Las entradas del Museo del Prado

Se anuncia no sin cierta polémica que el madrileño Museo del Prado va a duplicar el precio de sus entradas, pasando de los 3 actuales a 6 euros, es decir, justamente el doble. La noticia me parece bastante interesante y, antes de emitir una opinión, creo que debe analizarse desde varios puntos de vista.

El primero de ellos es la comparación con centros similares en países de nuestro entorno. No soy un experto en la cuestión, pero en los museos que conozco de París (Louvre, Pompidu o Musée d'Orsay), Berlín (Pergamonmuseum) o Roma (Museos Vaticanos) recuerdo perfectamente que el precio de la entrada era netamente superior no a los 3 euros actuales del Prado, sino a los 6 futuros: en todos rondaba los 10 ó 12. Para quien se pregunte por ello, aun siendo todos muy diferentes y por tanto no tener sentido una comparación lineal, creo que ninguno puede situarse por encima del Prado.
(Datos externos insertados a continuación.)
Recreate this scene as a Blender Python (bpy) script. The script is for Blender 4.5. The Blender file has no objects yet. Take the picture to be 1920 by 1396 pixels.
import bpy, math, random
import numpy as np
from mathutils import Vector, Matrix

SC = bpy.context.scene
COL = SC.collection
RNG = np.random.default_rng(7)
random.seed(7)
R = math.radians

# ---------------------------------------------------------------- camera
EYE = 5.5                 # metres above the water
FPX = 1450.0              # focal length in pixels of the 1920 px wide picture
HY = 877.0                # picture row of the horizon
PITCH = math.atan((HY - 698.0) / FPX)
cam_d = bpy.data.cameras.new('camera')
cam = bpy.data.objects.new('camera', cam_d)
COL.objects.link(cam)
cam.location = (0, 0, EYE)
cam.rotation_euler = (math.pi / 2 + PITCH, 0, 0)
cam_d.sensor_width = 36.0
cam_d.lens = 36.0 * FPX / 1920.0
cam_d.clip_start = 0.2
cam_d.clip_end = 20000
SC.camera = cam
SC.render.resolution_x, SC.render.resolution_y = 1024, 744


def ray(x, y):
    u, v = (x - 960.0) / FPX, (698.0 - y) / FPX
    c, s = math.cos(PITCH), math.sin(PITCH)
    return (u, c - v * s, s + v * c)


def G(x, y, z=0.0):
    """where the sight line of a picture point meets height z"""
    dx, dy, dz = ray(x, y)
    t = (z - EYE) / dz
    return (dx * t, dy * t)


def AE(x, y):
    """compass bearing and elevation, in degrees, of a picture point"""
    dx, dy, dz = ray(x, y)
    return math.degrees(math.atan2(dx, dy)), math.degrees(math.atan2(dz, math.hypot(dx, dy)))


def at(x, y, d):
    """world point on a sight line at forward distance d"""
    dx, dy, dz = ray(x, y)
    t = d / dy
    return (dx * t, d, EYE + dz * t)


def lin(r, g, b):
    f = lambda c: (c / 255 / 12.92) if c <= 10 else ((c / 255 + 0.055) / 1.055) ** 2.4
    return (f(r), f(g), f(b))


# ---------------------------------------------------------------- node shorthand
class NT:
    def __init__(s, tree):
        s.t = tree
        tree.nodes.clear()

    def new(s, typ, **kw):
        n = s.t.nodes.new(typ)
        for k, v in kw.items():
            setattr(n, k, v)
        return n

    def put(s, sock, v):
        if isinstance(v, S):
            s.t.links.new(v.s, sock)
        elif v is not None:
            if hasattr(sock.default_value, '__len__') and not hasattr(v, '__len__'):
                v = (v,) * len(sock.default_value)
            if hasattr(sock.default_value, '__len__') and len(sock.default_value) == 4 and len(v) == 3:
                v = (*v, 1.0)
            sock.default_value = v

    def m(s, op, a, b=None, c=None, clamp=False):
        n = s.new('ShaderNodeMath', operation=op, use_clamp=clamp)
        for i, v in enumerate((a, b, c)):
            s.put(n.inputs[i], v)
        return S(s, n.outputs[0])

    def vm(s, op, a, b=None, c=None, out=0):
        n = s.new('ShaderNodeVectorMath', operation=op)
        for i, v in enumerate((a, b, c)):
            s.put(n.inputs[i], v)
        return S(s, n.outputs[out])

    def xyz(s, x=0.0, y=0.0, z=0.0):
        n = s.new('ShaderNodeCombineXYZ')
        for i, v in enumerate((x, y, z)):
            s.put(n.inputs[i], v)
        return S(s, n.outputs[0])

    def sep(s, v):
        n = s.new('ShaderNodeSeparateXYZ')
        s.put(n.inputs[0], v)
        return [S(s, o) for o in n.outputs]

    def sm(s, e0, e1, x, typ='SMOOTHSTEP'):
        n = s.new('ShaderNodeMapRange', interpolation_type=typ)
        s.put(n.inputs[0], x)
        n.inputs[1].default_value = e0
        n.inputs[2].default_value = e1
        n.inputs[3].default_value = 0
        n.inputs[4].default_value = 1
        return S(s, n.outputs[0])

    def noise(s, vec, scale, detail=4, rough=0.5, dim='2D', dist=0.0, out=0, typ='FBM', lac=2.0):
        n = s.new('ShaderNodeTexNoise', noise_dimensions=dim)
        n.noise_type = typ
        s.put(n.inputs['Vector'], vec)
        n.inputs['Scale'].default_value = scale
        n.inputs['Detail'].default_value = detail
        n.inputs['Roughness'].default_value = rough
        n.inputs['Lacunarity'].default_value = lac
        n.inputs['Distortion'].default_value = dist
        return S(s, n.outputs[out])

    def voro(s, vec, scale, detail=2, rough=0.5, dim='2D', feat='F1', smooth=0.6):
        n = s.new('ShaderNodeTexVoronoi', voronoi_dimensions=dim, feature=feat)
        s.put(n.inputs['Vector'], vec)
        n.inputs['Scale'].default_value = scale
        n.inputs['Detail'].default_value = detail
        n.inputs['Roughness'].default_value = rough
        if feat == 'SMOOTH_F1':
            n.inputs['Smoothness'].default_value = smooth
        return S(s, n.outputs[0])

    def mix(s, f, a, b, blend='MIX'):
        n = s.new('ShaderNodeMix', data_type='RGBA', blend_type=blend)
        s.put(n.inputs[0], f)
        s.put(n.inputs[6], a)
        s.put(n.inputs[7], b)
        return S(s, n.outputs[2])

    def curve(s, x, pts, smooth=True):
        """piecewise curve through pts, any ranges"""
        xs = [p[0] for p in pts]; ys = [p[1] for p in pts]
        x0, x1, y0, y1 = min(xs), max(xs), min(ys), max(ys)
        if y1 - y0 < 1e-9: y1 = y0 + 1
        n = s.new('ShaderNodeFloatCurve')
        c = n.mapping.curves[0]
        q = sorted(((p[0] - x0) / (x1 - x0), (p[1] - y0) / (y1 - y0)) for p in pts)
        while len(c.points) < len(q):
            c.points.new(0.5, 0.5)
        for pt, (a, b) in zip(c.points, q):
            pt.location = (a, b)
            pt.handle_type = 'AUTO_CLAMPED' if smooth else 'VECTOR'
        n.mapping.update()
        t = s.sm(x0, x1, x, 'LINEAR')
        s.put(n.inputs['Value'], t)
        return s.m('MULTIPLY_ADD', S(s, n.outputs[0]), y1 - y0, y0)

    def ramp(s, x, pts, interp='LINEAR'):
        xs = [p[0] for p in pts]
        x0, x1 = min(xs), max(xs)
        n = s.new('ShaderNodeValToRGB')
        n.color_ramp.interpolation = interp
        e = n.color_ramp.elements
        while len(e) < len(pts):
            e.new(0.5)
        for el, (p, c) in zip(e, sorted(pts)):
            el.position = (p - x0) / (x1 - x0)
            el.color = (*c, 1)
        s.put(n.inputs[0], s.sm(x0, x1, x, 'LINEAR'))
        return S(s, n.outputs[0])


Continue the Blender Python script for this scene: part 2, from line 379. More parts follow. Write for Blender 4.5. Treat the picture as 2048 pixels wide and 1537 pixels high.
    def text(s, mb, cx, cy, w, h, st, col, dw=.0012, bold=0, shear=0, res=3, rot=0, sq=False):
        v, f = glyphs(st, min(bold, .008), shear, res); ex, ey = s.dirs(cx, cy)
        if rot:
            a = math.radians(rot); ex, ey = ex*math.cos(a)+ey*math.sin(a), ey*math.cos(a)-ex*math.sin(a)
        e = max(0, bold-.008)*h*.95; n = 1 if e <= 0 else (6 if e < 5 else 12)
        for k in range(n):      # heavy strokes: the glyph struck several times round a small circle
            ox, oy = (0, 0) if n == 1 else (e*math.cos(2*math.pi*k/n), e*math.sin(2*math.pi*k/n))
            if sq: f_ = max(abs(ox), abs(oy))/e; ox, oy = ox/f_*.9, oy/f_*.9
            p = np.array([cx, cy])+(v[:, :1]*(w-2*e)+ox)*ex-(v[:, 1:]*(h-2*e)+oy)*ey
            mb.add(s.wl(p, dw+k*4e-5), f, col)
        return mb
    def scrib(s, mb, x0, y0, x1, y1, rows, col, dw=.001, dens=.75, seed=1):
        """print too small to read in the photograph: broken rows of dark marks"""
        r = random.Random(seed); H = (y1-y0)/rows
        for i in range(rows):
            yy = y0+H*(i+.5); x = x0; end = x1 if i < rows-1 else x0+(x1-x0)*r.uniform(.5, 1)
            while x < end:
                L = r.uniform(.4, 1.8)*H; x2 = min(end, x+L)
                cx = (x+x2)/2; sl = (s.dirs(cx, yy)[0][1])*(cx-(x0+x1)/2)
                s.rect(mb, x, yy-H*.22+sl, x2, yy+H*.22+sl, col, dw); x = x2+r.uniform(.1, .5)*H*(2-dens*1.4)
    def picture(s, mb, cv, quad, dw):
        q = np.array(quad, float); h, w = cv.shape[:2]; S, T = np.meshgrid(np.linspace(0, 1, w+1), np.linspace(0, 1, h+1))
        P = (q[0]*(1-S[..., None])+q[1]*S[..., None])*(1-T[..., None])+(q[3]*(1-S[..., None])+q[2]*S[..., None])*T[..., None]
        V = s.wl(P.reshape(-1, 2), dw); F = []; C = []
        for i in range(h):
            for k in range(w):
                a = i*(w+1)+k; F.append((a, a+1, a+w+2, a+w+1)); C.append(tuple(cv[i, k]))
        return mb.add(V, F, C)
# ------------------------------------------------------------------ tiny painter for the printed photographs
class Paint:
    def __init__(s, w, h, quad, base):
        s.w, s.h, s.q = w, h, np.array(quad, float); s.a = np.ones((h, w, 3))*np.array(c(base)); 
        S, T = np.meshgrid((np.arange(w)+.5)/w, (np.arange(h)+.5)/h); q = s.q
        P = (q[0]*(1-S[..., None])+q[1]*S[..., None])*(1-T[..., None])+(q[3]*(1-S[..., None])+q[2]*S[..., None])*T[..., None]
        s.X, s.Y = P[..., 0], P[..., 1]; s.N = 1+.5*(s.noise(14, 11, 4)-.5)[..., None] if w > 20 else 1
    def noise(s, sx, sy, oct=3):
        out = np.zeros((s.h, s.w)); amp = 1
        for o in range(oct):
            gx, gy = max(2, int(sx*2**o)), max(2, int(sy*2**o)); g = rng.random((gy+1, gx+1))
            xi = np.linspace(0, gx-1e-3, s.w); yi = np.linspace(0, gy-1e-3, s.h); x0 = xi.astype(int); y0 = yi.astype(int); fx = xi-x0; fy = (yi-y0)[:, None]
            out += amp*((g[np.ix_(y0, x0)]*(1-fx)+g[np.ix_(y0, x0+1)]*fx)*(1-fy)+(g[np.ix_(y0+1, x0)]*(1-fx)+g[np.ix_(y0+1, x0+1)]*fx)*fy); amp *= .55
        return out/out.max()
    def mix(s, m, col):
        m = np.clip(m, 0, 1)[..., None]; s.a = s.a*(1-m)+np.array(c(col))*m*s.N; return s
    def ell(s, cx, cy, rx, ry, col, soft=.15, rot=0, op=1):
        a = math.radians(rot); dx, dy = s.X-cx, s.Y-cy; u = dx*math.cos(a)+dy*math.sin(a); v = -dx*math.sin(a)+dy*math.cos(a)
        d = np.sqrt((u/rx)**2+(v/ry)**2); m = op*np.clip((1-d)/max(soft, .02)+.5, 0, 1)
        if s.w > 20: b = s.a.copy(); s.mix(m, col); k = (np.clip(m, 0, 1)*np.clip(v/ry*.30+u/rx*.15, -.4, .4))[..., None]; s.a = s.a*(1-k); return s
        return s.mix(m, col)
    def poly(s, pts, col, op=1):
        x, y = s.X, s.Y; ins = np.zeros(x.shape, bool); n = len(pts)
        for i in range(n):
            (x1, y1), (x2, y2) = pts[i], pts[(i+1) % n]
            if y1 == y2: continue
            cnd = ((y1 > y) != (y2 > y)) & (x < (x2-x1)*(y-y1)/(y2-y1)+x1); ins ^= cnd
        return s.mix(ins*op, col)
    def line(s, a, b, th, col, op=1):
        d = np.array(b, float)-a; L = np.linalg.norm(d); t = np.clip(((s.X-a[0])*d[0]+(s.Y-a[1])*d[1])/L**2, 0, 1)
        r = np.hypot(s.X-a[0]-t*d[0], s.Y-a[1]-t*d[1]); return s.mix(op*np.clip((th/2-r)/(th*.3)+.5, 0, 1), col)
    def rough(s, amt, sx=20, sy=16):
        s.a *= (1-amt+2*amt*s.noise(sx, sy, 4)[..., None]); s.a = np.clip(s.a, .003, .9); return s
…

Otro punto de vista de interés es el valor que debe darse a una experiencia cultural que, si se mira con un poco de detenimiento, no tiene precio. Creo que no solemos pararnos a pensar en ello, pero cuando entramos al Prado tenemos el privilegio de contemplar, por poner el ejemplo más recurrente, exactamente las mismas Meninas que pintó Velázquez, el mismo lienzo, las auténticos y genuinas pinturas que él usó. En esta época de reproducciones un museo de pintura nos permite contemplar obras que han navegado a través de los siglos para llegar a nuestros ojos, para que las miremos exactamente desde el mismo lugar que las miraron sus autores o los reyes que las habían encargado. Sí, el mismo Velázquez admiraba su obra desde ese punto en el que el turista despistado la admira ahora, ¿tiene eso precio cuantificable? En mi modesta opinión, cualquier precio sería justo, menos uno bajo.

Por último está el problema del acceso a la cultura de los ciudadanos y de la “obligación” del estado por favorecerlo. Creo bien poco en un estado que se mezcle en actividades culturales, de hecho me causa pavor cada vez que lo hace... excepto en el caso de los museos de carácter histórico. Hay que tener en cuenta además el origen del grueso de las colecciones del Prado, creadas por la monarquía en un tiempo en el que no había diferencia alguna entre el rey y el estado. Así, me parece legítimo que esas colecciones tengan titularidad pública, es decir, sean propiedad de todos los españoles, y el estado se comprometa en su conservación, pues es un legado que tenemos la obligación moral de transmitir a las generaciones venideras.

Esto no implica que se deba asumir una filosofía del gratis total y la absoluta dependencia del presupuesto, pues la gratuidad no implica una promoción mayor de la cultura sino que todos los ciudadanos pagan por lo que sólo usamos unos pocos. Además, significa que estas instituciones culturales se ven sometidas a un raquitismo presupuestario (la bolsa del estado es lógicamente finita) que les impide promocionar sus tesoros y hacer que lleguen al máximo número de personas. Y, por último, significa que el ciudadano medio no concede el verdadero valor a los tesoros de los que disfruta sin coste alguno y no es capaz, por tanto, ni de saborear su excepcionalidad ni de transmitirla a sus hijos, alumnos o amigos. Esto, por supuesto, no excluye que se deban hacer excepciones con determinados sectores de la población y me parece perfecto que se facilite la entrada a estudiantes, profesores, niños o jubilados.

En definitiva, creo que pagar seis euros por ver “Las Meninas”, “Los Fusilamientos del 3 de Mayo” o “Las Tres Gracias” es un precio más que razonable, un regalo. Yo estoy dispuesto a pagarlos y quien no quiera prescindir de una entrada de cine, tres cañas o una copa en cualquier local nocturno no merece disfrutar de las maravillas a las que esos seis míseros euros nos permiten acceder.